By Ezekiel David
President Bola Tinubu has approved the Nigerian National Petroleum Company (NNPC) Ltd.’s request to use its 2023 final dividends to cover petrol subsidy payments.
This decision comes as the company faces a massive financial burden due to the rising cost of subsidizing fuel.
The NNPC informed President Tinubu that it would be unable to remit taxes and royalties to the federation account due to the “subsidy shortfall/FX differential.” The company’s financial forecast shows that the cumulative petrol subsidy bill from August 2023 to December 2024 will reach N6.884 trillion.
This leaves NNPC unable to remit N3.987 trillion in taxes and royalties.
“Subsidy removal notwithstanding, NNPC is still saddled with the burden of financing PMS imports to guarantee energy security to the nation,” NNPC stated in a document seen by The Cable.
While the removal of the petrol subsidy in June 2023 initially saved the federation N400 billion monthly, the devaluation of the naira has significantly increased the NAFEX exchange rate. This, in turn, has led to a surge in the subsidy bill. NNPC’s fuel importation costs became negative in August 2023, reaching N833.68 billion by April 2024.
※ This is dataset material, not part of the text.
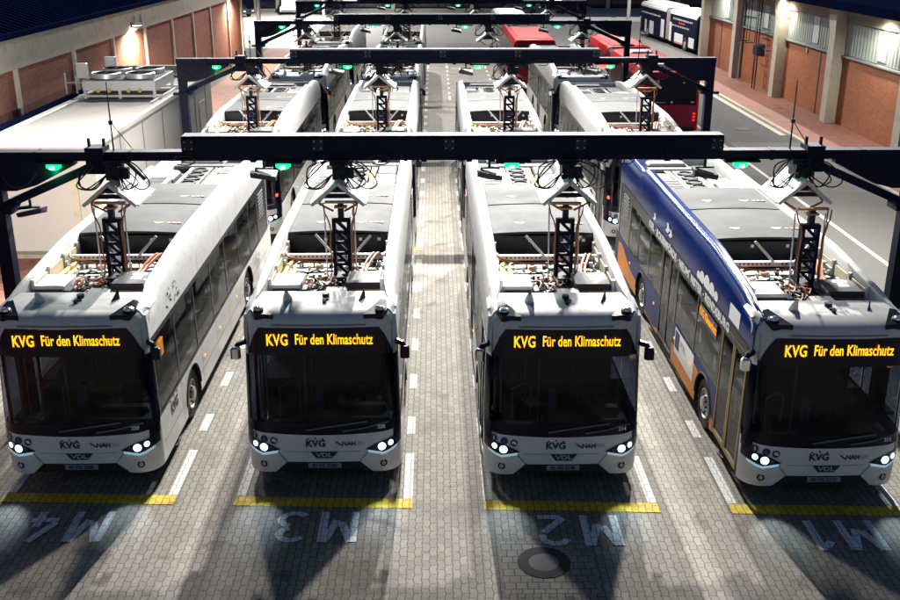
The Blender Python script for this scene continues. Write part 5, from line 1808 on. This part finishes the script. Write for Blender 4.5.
rb2 = simple_bus('city_bus', 'red bus with dark roof front at the end of the M1 column', (5.85, 60.2, 0), 0, 11.9, 'bus_red', 'bus_black', 'bus_red', group=None)
m = MB(); m.box(-0.98, 0.98, 8.6, 11.6, 2.977, 3.02, 0.02); m.build('dark_roof_panel', 'bus_black', rb2, smooth=0)
m = MB(); m.box(-0.6, 0.5, 9.4, 10.6, 3.021, 3.20, 0.06); m.build('roof_unit', 'grey_box', rb2)
m = MB(); m.box(-0.3, 0.3, 8.2, 8.3, 2.977, 3.03, 0.01); m.build('roof_hatch', 'white_part', rb2)
m = MB(); m.loft([[(-1.08, y, 1.35), (1.08, y, 1.35), (1.05, y, 2.72), (-1.05, y, 2.72)] for y in (-0.02, 0.06)]); m.build('end_window', 'bus_black', rb2, smooth=0)
for s in (-1, 1):
    m = MB(); m.box(s * 0.95, s * 1.1, -0.02, 0.01, 0.8, 1.2); m.build('tail_light', 'lens_red', rb2, smooth=0)

wb2 = simple_bus('city_bus', 'white bus parked nose to nose beyond the red bus of the M1 column', (5.9, 74.4, 0), 0, 12, 'bus_white', 'bus_black', 'bus_white_roof', group=None)
m = MB(); m.loft([[(-1.08, y, 1.10), (1.08, y, 1.10), (1.05, y, 2.72), (-1.05, y, 2.72)] for y in (-0.02, 0.06)]); m.build('windscreen', 'bus_black', wb2, smooth=0)
m = MB(); m.box(-0.7, 0.7, 2.0, 4.2, 2.976, 3.15, 0.06); m.build('roof_unit', 'white_part', wb2)
for s in (-1, 1):
    m = MB(); m.box(s * 0.8, s * 1.1, -0.02, 0.01, 0.65, 0.82); m.build('headlight', 'grey_decal', wb2, smooth=0)

# white and navy articulated bus near the far right building
ab = simple_bus('articulated_bus', 'white and navy articulated bus standing in the far yard behind the workshop', (21.1, 78.6, 0), R(3), 17.6, 'far_dark', 'far_dark', 'bus_white_roof', joint=8.2, z_roof=2.9)
m = MB()
for a, b in ((0.15, 7.5), (8.9, 17.4)):
    m.loft([[(-1.0, y, 2.6), (-1.255, y, 2.56), (-1.24, y, 2.72), (-1.05, y, 2.93), (-0.9, y, 2.94)] for y in (a, b)])
    m.box(-0.9, 0.9, a + 0.5, b - 0.5, 2.93, 3.05, 0.08)
m.build('roof_edge', 'bus_white_roof', ab)
m = MB()
for a, b, z0, z1 in ((0.5, 1.9, 0.40, 1.15), (3.5, 5.9, 0.40, 1.18), (6.9, 7.5, 0.40, 1.9), (9.2, 10.2, 0.45, 1.9), (12.6, 14.0, 0.42, 1.5), (15.0, 15.6, 0.42, 1.5), (17.0, 17.5, 0.4, 1.6)):
    m = MB(); m.box(-1.275, -1.262, a, b, z0, z1); m.build('white_panel', 'bus_white', ab, smooth=0)
m = MB()
r = random.Random(4)
for a, b, z in ((10.6, 16.8, 2.08), (1.2, 6.4, 2.25), (2.0, 6.8, 1.72)):
    y = a
    while y < b:
        wd = r.uniform(0.10, 0.32)
        m.box(-1.272, -1.2515, y, y + wd, z - 0.06, z + 0.06)
        y += wd + r.uniform(0.06, 0.25)
m.build('lettering_strip', 'grey_decal', ab, smooth=0)
m = MB(); m.box(-1.273, -1.2516, 3.2, 4.9, 1.95, 2.05); m.box(-1.279, -1.276, 3.5, 5.9, 0.44, 0.50); m.build('red_stripe', 'red_decal', ab, smooth=0)

# ------------------------------------------------------------------ far cars and vans
def car(name, label, cat, loc, rz, paint, L=4.3, W=1.8, H=1.45, van=False, lit=False):
    t = thing(name, label, cat, loc, rz)
    m = MB()
    w = W / 2
    if van:
        prof = [(0, 0.35), (0, 0.85), (0.12, 1.0), (0.75, 1.15), (1.35, H - 0.12), (1.7, H), (L - 0.15, H), (L, H - 0.2), (L, 0.4)]
    else:
        prof = [(0, 0.35), (0.02, 0.65), (0.15, 0.78), (1.15, 0.92), (1.85, H - 0.06), (2.4, H), (3.3, H - 0.05), (3.95, 0.98), (L - 0.05, 0.92), (L, 0.4)]
    rings = []
    for s, i in ((-1, 0.16), (-1, 0.0), (1, 0.0), (1, 0.16)):
        if i:
            rings.append([(s * (w - (0.05 if z < 0.95 else 0.16)), y * 0.98 + L * 0.01, 0.35 + (z - 0.35) * 0.985) for y, z in prof])
        else:
            rings.append([(s * (w - (0.09 if z < 0.95 else 0.26)) , y, z) for y, z in prof])
    rings = [[(s * (w - (0.0 if z < 0.95 else 0.14)), y, z) for y, z in prof] for s in (-1, 1)]
    m.loft(rings)
    m.build('body', paint, t, smooth=0)
    m = MB()
    if van:
        a, b = (0.80, 1.17), (1.33, H - 0.16)
    else:
        a, b = (1.2, 0.94), (1.82, H - 0.1)
    m.add([(-w + 0.22, a[0] - 0.01, a[1] + 0.01), (w - 0.22, a[0] - 0.01, a[1] + 0.01), (w - 0.26, b[0] - 0.015, b[1] + 0.01), (-w + 0.26, b[0] - 0.015, b[1] + 0.01)], [(0, 1, 2, 3)])
    m.build('windscreen', 'bus_black', t, smooth=0)
    for s in (-1, 1):
        m = MB()
        if van:
            m.box(s * (w - 0.13), s * (w - 0.125 + 0.0), 1.45, 2.4, 1.15, H - 0.25)
            m.box(s * (w - 0.13), s * (w - 0.125), 2.6, L - 0.4, 1.2, H - 0.25)
        else:
            m.add([(s * (w - 0.135), y, z) for y, z in ((1.5, 0.98), (2.0, H - 0.12), (3.25, H - 0.12), (3.7, 1.0))], [(0, 1, 2, 3)])
        m.build('side_window', 'bus_black', t, smooth=0)
        m = MB(); m.box(s * (w - 0.45), s * (w - 0.1), -0.012, 0.03, 0.58, 0.72); m.build('headlight', 'led_white' if lit else 'grey_decal', t, smooth=0)
        for y in (0.85, L - 0.85):
            q = MB(); q.lathe([(0.2, -s * 0.18), (0.32, -s * 0.18), (0.32, 0), (0.2, s * 0.012), (0.0001, s * 0.012)], (s * (w + 0.002), y, 0.32), 'X', 20)
            q.build('wheel', 'tyre', t)
    m = MB(); m.box(-w + 0.1, w - 0.1, -0.02, 0.0, 0.38, 0.52); m.build('bumper', 'black_rubber', t, smooth=0)
    return t
car('delivery_van', 'white van facing us before the far glass hall, left of the bus rows', 'van', (-16.6, 119.6, 0), R(4), 'car_white', L=5.2, W=1.95, H=2.15, van=True)
car('parked_car', 'silver blue car with pale bonnet right of the white van', 'car', (-13.3, 119.8, 0), R(-20), 'car_blue', lit=False)
car('parked_car', 'dark car at the far corner beside the brick hall end', 'car', (-20.6, 116.5, 0), R(55), 'car_dark')
car('parked_car', 'pale car behind the dark one at the far left corner', 'car', (-22.3, 121.0, 0), R(60), 'car_white')
car('parked_car', 'dark car with blue glints before the far glass hall, above the red roofed bus', 'car', (12.3, 121.5, 0), R(80), 'car_dark')
car('parked_car', 'dark blue car before the far glass hall, right of the last gantry', 'car', (18.0, 122.0, 0), R(100), 'car_blue')
# slim posts of the far yard; their lit heads are added to light it
def post(label, x, y, h, lum=9000):
    t = thing('lamp_post', label, 'lamp post', (x, y, 0), 0, 'slim lamp posts in the far yard')
    m = MB(); m.tube([(0, 0, 0), (0, 0, h)], [0.16, 0.10], 10); m.build('pole', 'mast_grey', t)
    m = MB(); m.tube([(0, 0, h - 0.05), (0, -0.5, h + 0.25), (0, -1.3, h + 0.35)], 0.05, 6); m.build('arm', 'mast_grey', t)
    m = MB(); m.box(-0.16, 0.16, -1.9, -1.25, h + 0.30, h + 0.42, 0.03); m.build('lamp_head', 'dark_metal', t)
    m = MB(); m.box(-0.12, 0.12, -1.85, -1.3, h + 0.28, h + 0.295); m.build('lamp_glass', 'flood_face', t, smooth=0)
    l = bpy.data.objects.new('lamp_light', bpy.data.lights.new('lamp_light', 'SPOT'))
    COL.objects.link(l); l.parent = t; l.location = (0, -1.6, h + 0.2)
    l.data.energy = lum; l.data.spot_size = R(150); l.data.spot_blend = 0.5; l.data.shadow_soft_size = 0.2; l.data.color = (1, 0.95, 0.88)
    return t
post('slim grey post standing beyond the fourth column gantry end', -11.2, 106, 11, 34000)
post('slim grey post by the far kerb, left of the white and navy bus', 15.6, 84, 11)
# marker posts between the trays of the last gantry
To support NNPC’s cash flow, President Tinubu has also sanctioned the suspension of 2024 interim dividends. The NNPC projects that subsidy costs will exceed N5 trillion in 2024. The company utilizes a “derived FX rate” to keep petrol prices within the N600-N700 per litre range, with the difference between this rate and the official exchange rate representing the “subsidy/FX differential.”